A scandal is the same as a stumbling block; and when a member of the visible church is guilty of scandal, a stumbling block is laid before others in two respects.

(1.) It is a dishonor to God, a bad example, and a stumbling block, as it is the occasion of others falling into sin.

(2.) It is a stumbling block in the way of the charity of his fellow Christians towards the offender. As long therefore as the scandal remains, it stumbles the charity of others: And if it finally remains after proper endeavors to remove it, then it breaks their charity, and so the offender is cut off from the charity of the church.

He is cut off from the charity of the church in the following respects:

[1] As he is cut off from the charitable opinion and esteem of the church; so that the church cannot any longer look upon him as a Christian, and so rejects him; therefore excommunication is called a rejection, Tit. iii. 10. “A man that is an heretic, after the first and second admonition, reject." This implies that the church doth not approve, or that it disapproves the person as a Christian: It cannot any longer charitably look upon him as a saint, or fellow worshipper of God, and can do no other than, on the contrary, esteem him an enemy of God; and so doth openly withdraw

its charity from him, ceasing to acknowledge him as a fellow Christian, or fellow worshipper of God, and henceforward treating him as no more a fellow worshipper than the Heathens.
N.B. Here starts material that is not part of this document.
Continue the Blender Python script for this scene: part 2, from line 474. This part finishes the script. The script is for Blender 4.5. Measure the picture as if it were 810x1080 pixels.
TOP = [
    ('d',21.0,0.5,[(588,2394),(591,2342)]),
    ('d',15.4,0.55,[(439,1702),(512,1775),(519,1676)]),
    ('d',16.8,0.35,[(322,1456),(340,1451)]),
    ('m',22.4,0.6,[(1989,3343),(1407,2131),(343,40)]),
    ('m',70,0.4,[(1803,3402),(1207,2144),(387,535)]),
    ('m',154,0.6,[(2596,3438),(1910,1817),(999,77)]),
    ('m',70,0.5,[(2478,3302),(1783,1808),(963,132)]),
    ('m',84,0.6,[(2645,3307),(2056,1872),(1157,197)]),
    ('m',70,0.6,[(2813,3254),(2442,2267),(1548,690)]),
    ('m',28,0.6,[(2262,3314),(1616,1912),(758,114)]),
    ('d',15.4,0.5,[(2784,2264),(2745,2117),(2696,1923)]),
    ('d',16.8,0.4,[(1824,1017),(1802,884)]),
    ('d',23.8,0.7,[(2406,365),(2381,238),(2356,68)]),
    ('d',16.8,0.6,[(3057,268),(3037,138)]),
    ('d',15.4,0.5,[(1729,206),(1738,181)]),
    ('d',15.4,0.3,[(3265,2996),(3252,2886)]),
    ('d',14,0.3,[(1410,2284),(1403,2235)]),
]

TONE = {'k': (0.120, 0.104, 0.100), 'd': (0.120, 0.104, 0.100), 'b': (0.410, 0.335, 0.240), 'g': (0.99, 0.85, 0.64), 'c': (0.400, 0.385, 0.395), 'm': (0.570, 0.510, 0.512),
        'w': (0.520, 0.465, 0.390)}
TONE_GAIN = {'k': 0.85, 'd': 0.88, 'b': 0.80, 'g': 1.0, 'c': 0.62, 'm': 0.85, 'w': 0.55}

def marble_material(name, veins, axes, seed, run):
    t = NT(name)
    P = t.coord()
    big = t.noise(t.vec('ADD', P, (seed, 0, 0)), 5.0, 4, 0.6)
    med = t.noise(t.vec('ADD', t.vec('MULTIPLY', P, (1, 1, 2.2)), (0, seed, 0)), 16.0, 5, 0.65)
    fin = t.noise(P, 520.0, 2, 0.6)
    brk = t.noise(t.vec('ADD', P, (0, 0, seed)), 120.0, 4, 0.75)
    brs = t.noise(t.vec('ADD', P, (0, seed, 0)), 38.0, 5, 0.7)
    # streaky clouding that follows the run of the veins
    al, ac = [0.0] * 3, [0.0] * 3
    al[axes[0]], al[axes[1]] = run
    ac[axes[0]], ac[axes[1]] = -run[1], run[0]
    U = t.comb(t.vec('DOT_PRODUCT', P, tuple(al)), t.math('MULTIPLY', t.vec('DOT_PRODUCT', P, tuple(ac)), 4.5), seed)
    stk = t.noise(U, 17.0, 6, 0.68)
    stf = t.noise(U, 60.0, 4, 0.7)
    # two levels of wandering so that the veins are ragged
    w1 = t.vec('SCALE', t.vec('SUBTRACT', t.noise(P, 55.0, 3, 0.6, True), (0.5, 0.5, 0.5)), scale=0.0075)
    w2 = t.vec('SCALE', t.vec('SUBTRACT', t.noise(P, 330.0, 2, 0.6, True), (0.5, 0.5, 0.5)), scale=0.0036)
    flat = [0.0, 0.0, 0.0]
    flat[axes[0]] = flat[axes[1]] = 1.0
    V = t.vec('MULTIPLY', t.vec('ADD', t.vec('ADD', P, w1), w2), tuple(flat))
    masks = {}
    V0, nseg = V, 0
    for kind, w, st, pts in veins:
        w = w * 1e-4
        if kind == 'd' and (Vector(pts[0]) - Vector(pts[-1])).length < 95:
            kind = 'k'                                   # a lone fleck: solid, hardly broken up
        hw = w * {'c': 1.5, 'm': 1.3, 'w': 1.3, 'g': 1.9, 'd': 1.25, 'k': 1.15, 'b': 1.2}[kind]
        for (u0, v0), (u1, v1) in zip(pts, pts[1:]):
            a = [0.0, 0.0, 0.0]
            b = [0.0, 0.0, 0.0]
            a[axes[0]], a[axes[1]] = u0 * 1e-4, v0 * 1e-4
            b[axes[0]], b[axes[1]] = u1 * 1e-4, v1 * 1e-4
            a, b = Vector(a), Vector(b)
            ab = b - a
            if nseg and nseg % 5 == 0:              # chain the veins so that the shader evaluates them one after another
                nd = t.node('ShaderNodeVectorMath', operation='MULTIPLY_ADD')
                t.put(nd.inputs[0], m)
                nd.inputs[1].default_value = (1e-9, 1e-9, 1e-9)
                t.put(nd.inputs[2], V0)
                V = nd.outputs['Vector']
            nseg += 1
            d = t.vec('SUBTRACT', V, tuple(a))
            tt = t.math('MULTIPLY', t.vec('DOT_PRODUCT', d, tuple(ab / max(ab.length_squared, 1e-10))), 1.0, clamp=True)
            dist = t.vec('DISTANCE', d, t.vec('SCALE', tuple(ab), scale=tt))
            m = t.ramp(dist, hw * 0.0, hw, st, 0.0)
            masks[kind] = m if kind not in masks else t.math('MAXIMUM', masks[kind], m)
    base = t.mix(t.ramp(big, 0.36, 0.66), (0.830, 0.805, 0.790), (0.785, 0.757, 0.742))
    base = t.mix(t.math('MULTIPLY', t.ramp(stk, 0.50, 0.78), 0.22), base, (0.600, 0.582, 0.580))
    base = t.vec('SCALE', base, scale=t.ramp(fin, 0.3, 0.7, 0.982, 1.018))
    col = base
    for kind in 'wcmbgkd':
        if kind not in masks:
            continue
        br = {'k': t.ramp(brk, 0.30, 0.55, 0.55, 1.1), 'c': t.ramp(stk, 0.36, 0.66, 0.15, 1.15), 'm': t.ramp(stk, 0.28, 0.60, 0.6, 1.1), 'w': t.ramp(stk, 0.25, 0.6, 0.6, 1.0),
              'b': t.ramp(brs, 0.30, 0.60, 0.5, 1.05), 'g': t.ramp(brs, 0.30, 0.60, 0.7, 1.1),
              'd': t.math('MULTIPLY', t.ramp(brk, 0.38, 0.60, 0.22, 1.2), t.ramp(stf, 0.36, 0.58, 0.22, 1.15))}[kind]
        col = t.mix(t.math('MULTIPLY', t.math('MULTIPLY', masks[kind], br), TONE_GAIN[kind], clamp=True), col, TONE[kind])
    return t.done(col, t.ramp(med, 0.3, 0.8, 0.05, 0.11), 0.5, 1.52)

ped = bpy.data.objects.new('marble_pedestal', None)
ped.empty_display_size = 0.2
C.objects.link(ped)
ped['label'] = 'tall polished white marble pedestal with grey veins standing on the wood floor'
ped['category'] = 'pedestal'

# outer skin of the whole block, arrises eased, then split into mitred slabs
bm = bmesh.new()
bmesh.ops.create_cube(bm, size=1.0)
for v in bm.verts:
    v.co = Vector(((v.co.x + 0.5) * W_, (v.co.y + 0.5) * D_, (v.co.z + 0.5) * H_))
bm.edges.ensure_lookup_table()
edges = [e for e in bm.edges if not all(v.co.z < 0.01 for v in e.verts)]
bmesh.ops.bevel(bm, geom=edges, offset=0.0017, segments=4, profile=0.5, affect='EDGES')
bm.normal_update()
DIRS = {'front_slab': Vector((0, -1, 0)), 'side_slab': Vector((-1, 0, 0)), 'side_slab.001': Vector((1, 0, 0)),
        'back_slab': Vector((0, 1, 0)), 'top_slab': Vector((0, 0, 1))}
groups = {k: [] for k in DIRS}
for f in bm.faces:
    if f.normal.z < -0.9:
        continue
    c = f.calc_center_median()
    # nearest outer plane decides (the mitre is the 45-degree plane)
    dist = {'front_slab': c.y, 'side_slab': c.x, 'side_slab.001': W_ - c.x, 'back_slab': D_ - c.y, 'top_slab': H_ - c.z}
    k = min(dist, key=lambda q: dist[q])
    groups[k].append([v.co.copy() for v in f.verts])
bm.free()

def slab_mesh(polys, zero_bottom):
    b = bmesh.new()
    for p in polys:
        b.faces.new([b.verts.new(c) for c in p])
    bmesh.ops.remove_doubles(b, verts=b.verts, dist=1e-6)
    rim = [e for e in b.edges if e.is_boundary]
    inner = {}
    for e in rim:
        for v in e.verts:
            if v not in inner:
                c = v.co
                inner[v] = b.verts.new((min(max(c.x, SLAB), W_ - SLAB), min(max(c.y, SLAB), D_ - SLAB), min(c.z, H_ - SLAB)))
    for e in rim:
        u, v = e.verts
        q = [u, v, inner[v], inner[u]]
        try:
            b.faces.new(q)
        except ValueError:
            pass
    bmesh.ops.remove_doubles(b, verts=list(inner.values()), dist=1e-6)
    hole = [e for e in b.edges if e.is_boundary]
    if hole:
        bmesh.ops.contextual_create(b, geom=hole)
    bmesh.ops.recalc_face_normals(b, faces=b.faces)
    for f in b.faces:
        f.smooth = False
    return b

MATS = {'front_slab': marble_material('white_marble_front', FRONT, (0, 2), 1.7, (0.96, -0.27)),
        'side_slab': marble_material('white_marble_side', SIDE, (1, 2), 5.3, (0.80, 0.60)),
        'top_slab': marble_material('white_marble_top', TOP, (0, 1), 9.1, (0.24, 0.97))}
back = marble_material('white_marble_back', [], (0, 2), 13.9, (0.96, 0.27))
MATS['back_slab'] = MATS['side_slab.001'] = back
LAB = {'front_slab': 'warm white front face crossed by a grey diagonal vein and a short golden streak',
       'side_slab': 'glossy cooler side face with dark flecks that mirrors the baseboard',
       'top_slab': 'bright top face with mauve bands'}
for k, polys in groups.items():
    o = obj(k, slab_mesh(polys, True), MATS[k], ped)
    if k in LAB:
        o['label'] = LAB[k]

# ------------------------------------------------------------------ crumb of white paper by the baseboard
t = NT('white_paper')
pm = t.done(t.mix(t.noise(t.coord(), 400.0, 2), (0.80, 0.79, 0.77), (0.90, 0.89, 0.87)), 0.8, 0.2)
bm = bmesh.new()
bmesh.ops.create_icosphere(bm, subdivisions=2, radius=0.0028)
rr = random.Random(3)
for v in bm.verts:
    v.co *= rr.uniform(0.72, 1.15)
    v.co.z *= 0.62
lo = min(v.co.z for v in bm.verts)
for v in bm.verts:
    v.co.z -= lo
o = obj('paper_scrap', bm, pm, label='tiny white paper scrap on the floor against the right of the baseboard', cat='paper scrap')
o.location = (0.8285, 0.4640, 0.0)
[2.] The person excommunicated is also cut off from that honor which is due to brethren and fellow Christians. To be a visible Christian is an honorable character, and much honor is due to persons of this character. But excommunicated persons forfeit this honor. Christians ought not to pay that honor and respect to them which they pay to others; but should treat them as unworthy of such honor, that they may be ashamed. Christ tells us, that they should "be unto us as Heathen men and publicans," (Matth. xviii. 17.) which implies a withdrawing from them that common respect and honor which we pay to others. There doubtless, therefore, should be a great difference between the respect that we show such, and that which we show others: We ought to treat them so as to let them plainly see that we do not count them worthy of it, and so as tends to put them to shame.

[3.] They ought to be cut off from that brotherly complacence that is due to Christian brethren. Much love and complacency is due to those who are visible Christians, or to those whom we are obliged in charity to receive as saints; and on this account, because they are visible Christians. But this complacence excommunicated persons forfeit.

The love of benevolence or of good will is indeed still due to them, as it is to the visibly wicked: We should still wish well to them, and seek their good. Excommunication itself is to be performed as an act of Benevolence or good will: We should seek their good by it; and it is to be used as a mean of their eternal salvation. But complacence and delight in them as visible Christians is to be withdrawn; and on the contrary they are to be the objects of displacency and abhorrence. When they are excommunicated they are avoided and rejected with abhorrence, as visibly and apparently wicked. We are to cast them out as an unclean thing which defiles the church of God.